The ultimate goal of this research according to Dr. Bruce Hawbolt, acting head of the Metals and Materials Department, is to be able to simulate off-line various processing schedules for a particular material and to accurately predict the microstructural and mechanical properties that will result. It is all part of Product Process Integration, which in turn ties into Total Quality Control.

 

"In the past," Hawbolt says, "the general approach to processing materials, particularly new materials, has been 'try it and see what happens.' Sometimes it works, and sometimes it doesn't. We hope to provide scientifically-based models which will track the microstructure change through computer simulation to accurately predict the final microstructure and properties of the processed product."

 

Of course, any computer simulation is only as good as the data that is fed into it. That's where the Gleeble comes in at the University of British Columbia (UBC). UBC acquired the Gleeble, which is expertly operated by their research engineer, Mr. Bing Chau, in 1987. Hawbolt and his colleagues in Vancouver, Dr. Keith Brimacombe, Director CMPE, and Dr. I.V. Samarasekera, have used their Gleeble 1500 for extensive compression testing designed to simulate hot rolling of low-carbon, high-deformability steels.

 

For example, to simulate a hot rolling operation, the process begins with obtaining data on the operating conditions — including strain rate, temperature, and degree of strain — for the actual mill where the steel is rolled.

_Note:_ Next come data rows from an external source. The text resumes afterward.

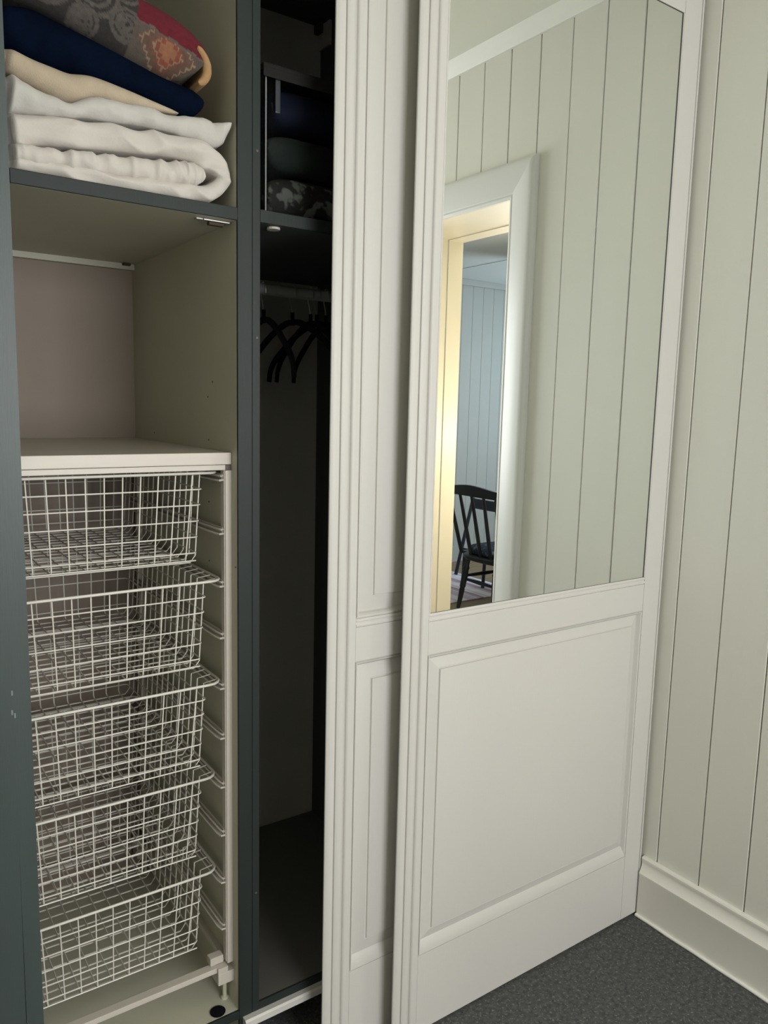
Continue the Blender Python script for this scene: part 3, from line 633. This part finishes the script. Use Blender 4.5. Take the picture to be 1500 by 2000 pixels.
# ------------------------------------------------------------------ next room: chairs and rug
def spindle_chair():
    CX, CY = 1.85, -2.539
    t = tag(empty('spindle_chair', (CX, CY, 0)), 'dark painted spindle-back chair with blue seat cushion, seen in the mirror', 'chair')
    W = lambda x, y, z: (CX+x, CY+y, z)
    # seat
    m = MB(); pts = []
    for k in range(24):
        a = 2*math.pi*k/24; c, s = math.cos(a), math.sin(a)
        pts.append((.205*math.copysign(abs(c)**.6, c), .215*math.copysign(abs(s)**.6, s)))
    rings = [(.96, .345), (1, .352), (1, .372), (.95, .378)]
    V = [W(x*f, y*f, z) for f, z in rings for x, y in pts]; F = []
    for i in range(3):
        for k in range(24): F.append((i*24+k, i*24+(k+1) % 24, i*24+24+(k+1) % 24, i*24+24+k))
    F += [tuple(range(23, -1, -1)), tuple(72+k for k in range(24))]; m.add(V, F); m.build('seat', CHAIRM, t, smooth=40)
    m = MB(); rings = [(.80, .3785), (.90, .390), (.93, .412), (.86, .430), (.5, .438)]
    V = [W(.02+x*f, y*f, z) for f, z in rings for x, y in pts]; F = []
    for i in range(4):
        for k in range(24): F.append((i*24+k, i*24+(k+1) % 24, i*24+24+(k+1) % 24, i*24+24+k))
    F += [tuple(range(23, -1, -1)), tuple(96+k for k in range(24))]; m.add(V, F); tag(m.build('seat_cushion', CUSH, t, smooth=60), 'blue patterned cushion')
    prof = [(.013, 0), (.016, .06), (.019, .13), (.016, .145), (.021, .155), (.020, .17), (.022, .22), (.019, .27), (.023, .285), (.016, .30), (.016, .352)]
    for sx in (-1, 1):
        for sy in (-1, 1):
            m = MB(); foot = W(sx*.198, sy*.172, 0); top = Vector(W(sx*.155, sy*.135, .352)); m.lathe(prof, foot, 12, axis=top); m.build('leg', CHAIRM, t, smooth=50)
    def lp(sx, sy, z): q = z/.352; return W(sx*(.198-.043*q), sy*(.172-.037*q), z)
    for a_, b_ in (((-1, -1), (-1, 1)), ((1, -1), (1, 1)), ((-1, -1), (1, -1)), ((-1, 1), (1, 1))):
        z = .205 if a_[0] == b_[0] else .225
        p, q = Vector(lp(*a_, z)), Vector(lp(*b_, z)); m = MB(); m.tube([p, p.lerp(q, .3), p.lerp(q, .5), p.lerp(q, .7), q], [.009, .012, .014, .012, .009], 8); m.build('stretcher', CHAIRM, t, smooth=60)
    for k in range(5):
        y = -.196+.098*k; m = MB(); p = Vector(W(-.168, y*.98, .374)); q = Vector(W(-.272, y*1.16, .800))
        m.tube([p, p.lerp(q, .35), p.lerp(q, .7), q], [.0125, .013, .0115, .010], 8); m.build('spindle', CHAIRM, t, smooth=60)
    m = MB(); V = []; n = 20
    for i in range(n+1):
        u = -1+2*i/n; y = u*.265; xx = -.262-.03+.03*u*u*1.0
        top = .846+.010*math.cos(u*math.pi)-.004*abs(u)**3; lo = .786-.004*abs(u)
        for dx, z in ((0, lo), (.02, lo), (.014, top), (-.006, top)): V.append(W(xx+dx, y, z))
    F = []
    for i in range(n):
        for k in range(4): F.append((4*i+k, 4*i+(k+1) % 4, 4*i+4+(k+1) % 4, 4*i+4+k))
    F += [(3, 2, 1, 0), tuple(4*n+k for k in range(4))]; m.add(V, F); m.build('crest_rail', CHAIRM, t, smooth=40)
spindle_chair()
def low_chair():
    t = tag(empty('low_chair', (2.25, -3.25, 0)), 'low slate blue chair behind the spindle-back one, seen in the mirror', 'chair')
    for y in (-3.49, -3.02):
        m = MB(); m.tube([(2.285, y, .012), (2.44, y, .63)], .014, 10); m.build('stile', CHAIR2M, t, smooth=60)
    bx('crest_rail', CHAIR2M, t, 2.415, 2.438, -3.475, -3.035, .545, .625, c=.006)
    bx('seat', CHAIR2M, t, 2.15, 2.335, -3.28, -3.01, .235, .26, c=.008)
    for y in (-3.26, -3.03):
        m = MB(); m.tube([(2.16, y, .012), (2.17, y, .237)], .013, 10); m.build('leg', CHAIR2M, t, smooth=60)
    m = MB(); m.tube([(2.34, -3.485, .22), (2.34, -3.025, .22)], .009, 8); m.build('back_stretcher', CHAIR2M, t, smooth=60)
low_chair()
m = MB(); V = []; F = []; n = 40
m.box(.95, 2.345, -3.60, -2.825, .0015, .0095, c=.003)
rg = tag(m.build('rag_rug', RUG, loc=(1.65, -3.2, .0)), 'pale striped rag rug on the pine floor under the chairs, seen in the mirror', 'rug')
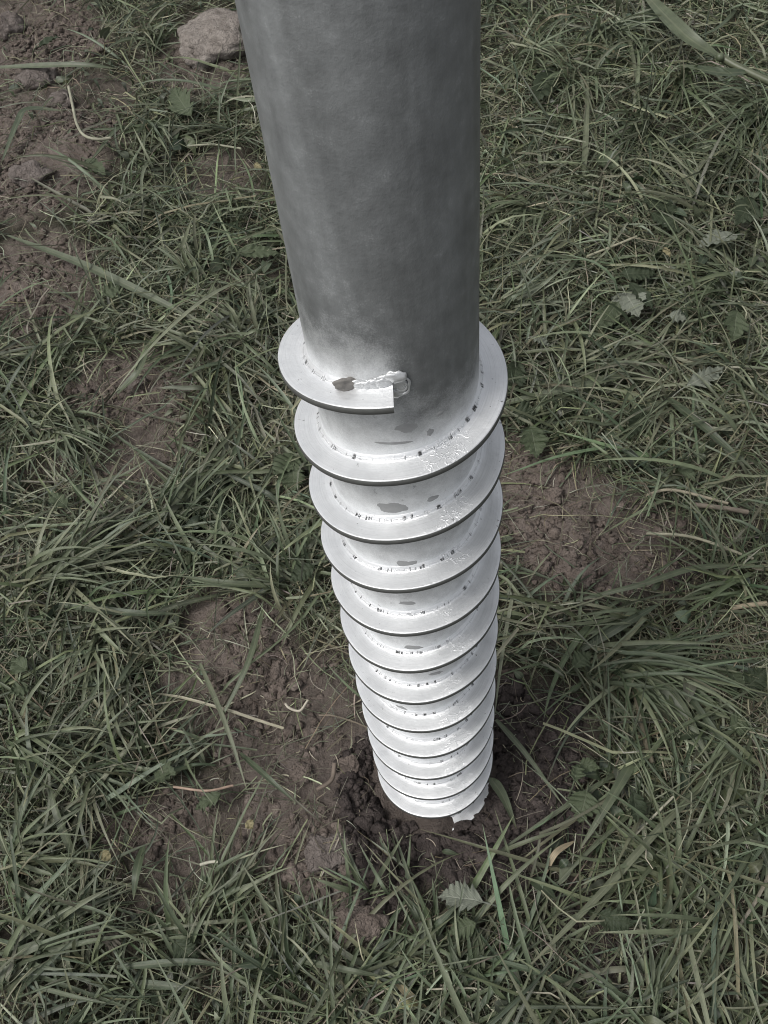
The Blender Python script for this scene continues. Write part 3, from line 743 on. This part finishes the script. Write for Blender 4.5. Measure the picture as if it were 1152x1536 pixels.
# ------------------------------------------------------------------ loose soil
def ico(sub):
    bm = bmesh.new(); bmesh.ops.create_icosphere(bm, subdivisions=sub, radius=1)
    V = np.array([v.co[:] for v in bm.verts]); F = np.array([[v.index for v in f.verts] for f in bm.faces]); bm.free(); return V, F
def lumps(n, keep, rmin, rmax, sub, power=2.5, seed=0):
    iv, if_ = ico(sub)
    b = scatter(n, keep)
    r = rmin+(rmax-rmin)*rng.random(n)**power
    ph = rng.uniform(0, 50, (n, 1))
    ns = 1+0.95*(vnoise(iv[None, :, 0]*1.4+ph, iv[None, :, 1]*1.4+iv[None, :, 2]*1.1+ph*.7, 3)-.5)*2*.8+0.45*(vnoise(iv[None, :, 0]*3.3+ph, iv[None, :, 1]*3.3-iv[None, :, 2]*2.7+ph, 5)-.5)*2
    sc = rng.uniform(.55, 1.4, (n, 1, 3))*np.array([1, 1, .7])
    P = iv[None]*ns[..., None]*sc*r[:, None, None]
    a = rng.uniform(0, 6.28, n); ca, sa = np.cos(a)[:, None], np.sin(a)[:, None]
    X = P[..., 0]*ca-P[..., 1]*sa; Y = P[..., 0]*sa+P[..., 1]*ca
    D_, _ = dirt_mask(b[:, 0], b[:, 1])
    z = gh(b[:, 0], b[:, 1], D_)+r*0.08
    out = np.stack([X+b[:, 0:1], Y+b[:, 1:2], P[..., 2]+z[:, None]], -1)
    FF = (if_[None]+(np.arange(n)*len(iv))[:, None, None]).reshape(-1, 3)
    return out.reshape(-1, 3), FF
def wetness(x, y): return dirt_mask(x, y)[1]
patchy = lambda x, y: np.clip(.45+2.0*fbm(x*9+4, y*9, 8, 3), .04, 1)
V, F = lumps(9500, lambda x, y, d: d**2*patchy(x, y)**1.5*(wetness(x, y) < .58), .0013, .0092, 1, 4.2)
link('soil_crumbs', mesh_from('soil_crumbs', V, F, [M_CRUMB], True), kind='stuff', label='dry reddish brown soil crumbs on the bare patches', category='soil')
V, F = lumps(4600, lambda x, y, d: d**2*(wetness(x, y) >= .5)*np.exp(-np.maximum(np.hypot(x, y)-.1, 0)/.25), .0014, .0105, 1, 3.4)
link('damp_soil_crumbs', mesh_from('damp_soil_crumbs', V, F, [M_WET], True), kind='stuff', label='dark damp soil crumbs around the foot of the screw', category='soil')

def clod(px, py, wpx, hpx, label, mat, seed, tall=.7, sink=.35, name='soil_clod', cat='clod', sub=4, rot=0.0, group='clods of soil'):
    c = at(px, py); s = depth_at(c)/F_PX
    iv, if_ = ico(sub)
    rx, ry = wpx*s/2, hpx*s/2*1.05; rz = min(rx, ry)*tall
    k = 1.0
    n1 = (vnoise(iv[:, 0]*1.3+seed*3.7+20, iv[:, 1]*1.3+iv[:, 2]*1.2+seed, 3)-.5)*2
    n2 = (vnoise(iv[:, 0]*3.1+seed*1.7+20, iv[:, 1]*3.1-iv[:, 2]*2.3+seed, 5)-.5)*2
    n3 = (vnoise(iv[:, 0]*7.5+seed+20, iv[:, 1]*7.5+iv[:, 2]*6+seed, 8)-.5)*2
    cw1, cw2, cwi = worley(iv[:, 0]*2.1+iv[:, 2]*.9+seed*3.3+20, iv[:, 1]*2.1-iv[:, 2]*.8+seed*1.9+20, 4)
    rr = 1+.30*n1+.17*n2+.11*n3+.16*smooth(0, .3, cw2-cw1)*(.3+.7*cwi)-.1
    P = iv*rr[:, None]
    P = np.sign(P)*np.abs(P)**.85
    P *= np.array([rx, ry, rz])
    g = float(gh_low(np.array(c[0]), np.array(c[1])))
    o = link(name, mesh_from(name, P, if_, [mat], True), label=label, category=cat)
    if group: o['group'] = group
    o.location = (c[0], c[1], g+rz*(1-sink)*.6); o.rotation_euler = (0, 0, rot)
    return o
clod(326, 74, 118, 100, 'large pale dried mud clod touching the left edge of the pole near its top', M_PALE, 1, .42, .55, rot=.4)
clod(60, 118, 62, 40, 'crumbly grey clod in the upper left corner beside a long blade', M_CLOD, 2, .7)
clod(95, 155, 46, 34, 'flat brown clod just above the pale bent stalk', M_CLOD, 3, .5, rot=1)
clod(55, 280, 62, 42, 'wide smooth clod lying in the bare soil at the left edge', M_CLOD, 4, .5, rot=.2)
clod(148, 75, 36, 28, 'small reddish clod under the grass by the upper left corner', M_CRUMB, 5, .7)
clod(12, 45, 50, 46, 'grey clod cut by the upper left corner of the view', M_CLOD, 6, .7)
clod(540, 1388, 74, 52, 'rounded reddish clod in the grass below the foot of the screw', M_CRUMB, 7, .7, .3)
clod(492, 1283, 66, 52, 'smooth pale topped clod left below the foot of the screw', M_CLOD, 8, .55, .4)
clod(697, 1272, 46, 40, 'dark damp clod right in front of the screw foot', M_WET, 9, .7)
clod(640, 1268, 44, 34, 'dark flattened clod under the lowest turn of the spiral', M_WET, 10, .55)
clod(668, 1306, 38, 30, 'small dark clod furthest in front of the screw foot', M_WET, 11, .65)
clod(694, 1238, 26, 15, 'small damp clod under the tip of the last painted turn', M_WET, 24, .8)
clod(722, 1226, 22, 16, 'small damp clod against the right end of the last painted turn', M_WET, 25, .9)
clod(738, 1204, 20, 16, 'small damp clod right of the lowest turn below the leaning blade', M_WET, 26, .9)
clod(612, 1240, 30, 20, 'damp clod left under the lowest turn of the spiral', M_WET, 27, .7)
clod(828, 748, 30, 26, 'rounded clod among crumbs beside the middle of the spiral', M_CRUMB, 12, .75)
clod(870, 872, 52, 40, 'pinkish clod at the lower end of the reddish crumb patch', M_CRUMB, 13, .6)
clod(918, 1447, 24, 20, 'small round dark clod beside two pale pebbles', M_WET, 14, .85)
clod(205, 575, 34, 24, 'grey clod at the base of the short broad blade on the left', M_CLOD, 15, .6)
clod(828, 780, 26, 22, 'lower of two clods close to the right rim of the spiral', M_CRUMB, 16, .75)
clod(808, 722, 28, 22, 'small clod right against the spiral where the crumbs begin', M_CRUMB, 17, .75)
clod(455, 1165, 36, 30, 'crumbly brown clod among roots left of the lowest turns', M_CRUMB, 18, .7)
clod(525, 1150, 32, 28, 'brown clod nearest the left rim of the lowest turns', M_CRUMB, 19, .7)
clod(896, 1441, 15, 12, 'tiny pale pebble above a larger pale pebble', M_PEB, 20, .8, name='pebble', cat='pebble', sub=3, group='pale pebbles')
clod(893, 1466, 22, 22, 'largest pale pebble in the grass at the lower right', M_PEB, 21, .8, name='pebble', cat='pebble', sub=3, group='pale pebbles')
clod(899, 1524, 24, 20, 'pale pebble at the bottom edge of the view', M_PEB, 22, .7, name='pebble', cat='pebble', sub=3, group='pale pebbles')
clod(148, 331, 28, 18, 'pale gritty pebble on the soil at the upper left', M_PEB, 23, .7, name='pebble', cat='pebble', sub=3, group='pale pebbles')

# ------------------------------------------------------------------ single blades and stalks that stand out
def catmull(P, n):
    P = np.asarray(P, float)
    if len(P) == 2: P = np.stack([P[0], (P[0]+P[1])/2, P[1]])
    Q = np.concatenate([[2*P[0]-P[1]], P, [2*P[-1]-P[-2]]])
    out = []
    m_ = len(P)-1
    for t in np.linspace(0, m_, n):
        i = min(int(t), m_-1); f = t-i
        a, b_, c_, d_ = Q[i], Q[i+1], Q[i+2], Q[i+3]
        out.append(.5*((2*b_)+(-a+c_)*f+(2*a-5*b_+4*c_-d_)*f*f+(-a+3*b_-3*c_+d_)*f**3))
    return np.array(out)
def strip(pts, wpx, tint, heights=None, n=18, taper='tip', fold=.25, roll_=None):
    """ribbon blade through photo positions, lying at the given heights over the ground"""
    k = len(pts)
    if heights is None: heights = [.022]+[.048]*(k-2)+[.036]
    W3 = []
    for (x, y), h in zip(pts, heights):
        p = at(x, y, 0.0); g = float(gh_low(p[0], p[1]))
        p = at(x, y, g+h); W3.append(p)
    P = catmull(W3, n); s = np.linspace(0, 1, n)
    P = push_out(P)
    sc = np.array([depth_at(p) for p in P])/F_PX
    T = np.gradient(P, axis=0); T /= np.linalg.norm(T, axis=1, keepdims=True)
    side = np.cross(T, [0, 0, 1.0]); side /= np.linalg.norm(side, axis=1, keepdims=True)
    Nn = np.cross(side, T)
    r_ = random.uniform(-.35, .35) if roll_ is None else roll_
    tw = r_+random.uniform(-.5, .5)*s
    sd = side*np.cos(tw)[:, None]+Nn*np.sin(tw)[:, None]; nn = np.cross(sd, T)
    prof = np.clip(np.minimum(1, .55+1.8*s)*(1-s**3.0), .04, 1) if taper == 'tip' else (np.clip(np.sin(np.pi*np.clip(s, .02, .98))**.55, .08, 1) if taper == 'both' else np.ones(n))
    w = (wpx*sc*.5*prof)[:, None]
    V = np.stack([P-sd*w+nn*w*fold, P-sd*w*.5+nn*w*fold*.3, P, P+sd*w*.5+nn*w*fold*.3, P+sd*w+nn*w*fold], 1)
    us = np.array([0, .25, .5, .75, 1])
    uv = np.stack(np.broadcast_arrays(us[None], s[:, None]), -1).reshape(-1, 2)
    return V.reshape(-1, 3), grid_faces(n, 5), uv, P[0]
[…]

These data are then used to physically simulate the process on the Gleeble, to obtain the stress-strain-microstructure relationships associated with the rolling operation.

 

The results of the Gleeble tests are used to develop constitutive equations, which are mathematical relationships between stress, strain and temperature appropriate to the deformation process. The constitutive equations are fed into the computer model, which links thermal, mechanical and microstructural detail to predict the roll forces and resulting microstructure. This prediction is then checked to see if it agrees with the measurements from the production floor. In effect, the UBC researchers close the loop by determining if the computer model predictions agree with the real world. "That's how we validate the model," Hawbolt says.

 

The UBC team uses the Gleeble to control the thermal history of the specimen to simulate the production schedule, to deform it, and to monitor deformation heating. They also examine the microstructural changes within the sample and relate these to the forces needed to achieve the required amount of deformation. In addition, they have also performed multi-hit deformations to simulate multi-pass rolling to determine the effect of inter-stand time on the resulting microstructure. The goal is to have complete information on the evolution of the material's microstructure at any point in the process.

 

Hawbolt says, "The value of this work is that it provides a linkage between the thermal history, the mechanical history, and the development of the microstructure. We simply couldn't do it without the Gleeble."

 

He adds, "Many researchers have done fine work on independent variables, but they generally have not been quantitatively linked to the thermal and deformation history on a rolling mill. Our job is to make the links so they can be used for improving products."

 

The UBC team has also been using the Gleeble to simulate phase transformations on a hot strip mill run-out table. A dilatometer measures the changes in volume during the phase transformation to determine when the transformations begin and when they end. The goal is to create a module for the computer model that describes the behavior of the steel during controlled cooling. In other projects, the Gleeble has been pressed into service to simulate the rolling of aluminum and the extrusion of metal-matrix composites.

 

Hawbolt says, "Our ultimate goal is to save money, reduce headaches, and help people produce better products."